When I heard former U.S. President Donald Trump say this, I was shocked: “I could stand in the middle of Fifth Avenue and shoot somebody, and I wouldn’t lose any voters, OK?”

Now I realize that, under current conditions, I could stand in the middle of Main Street in Whistler and commit a crime knowing full well that I would be released on bail within minutes. Probably just get a ticket to appear.

Law and disorder in B.C. is not only sad, but tragic. Our Crown counsel and judges are absolutely useless. Here are some B.C. news items from this past week:

“Manhunt underway for missing Abbotsford teen accused of stabbing woman.”

The sixteen-year-old was released from custody in October after being charged with aggravated assault, assault with a weapon and robbery.

“One of Canada’s most-wanted fugitives arrested in Surrey, police say.”

Released on bail, authorities had been searching for Amardip Singh Rai since May 2021, when he failed to appear in court on 17 charges that include sexual assault, assault with a weapon and unlawful confinement. Nine of the charges are related to firearms.

Earlier this month, Fario Panzu Mabana was released on bail after allegedly throwing hot soup in an elderly Vancouver convenience store worker’s face.

Also this month, the Vancouver Police Department released a 45-year-old who allegedly shot first responders working on Vancouver’s Downtown Eastside, and police, with a pellet gun.

“He’s a man who, at the time of his arrest, was out on bail for another violent crime,” said VPD Sgt. Steve Addison. “He was wanted B.C.- wide for theft out of Nanaimo.”
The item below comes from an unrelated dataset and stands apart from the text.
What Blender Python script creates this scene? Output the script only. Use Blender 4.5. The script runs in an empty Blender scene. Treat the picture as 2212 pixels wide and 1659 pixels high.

Meanwhile, a man with more than 115 criminal convictions was arrested this month after allegedly stealing nearly $40,000 worth of art from a gallery in Vancouver, according to police, while a Richmond man with a history of domestic violence—recently convicted of beating his wife in front of their five-year- old—won’t see any jail time, a Supreme Court judge ruled last month.

Our police forces are doing outstanding jobs. Our politicians, and by virtue the legal system, are a massive failure. Convince me I am wrong.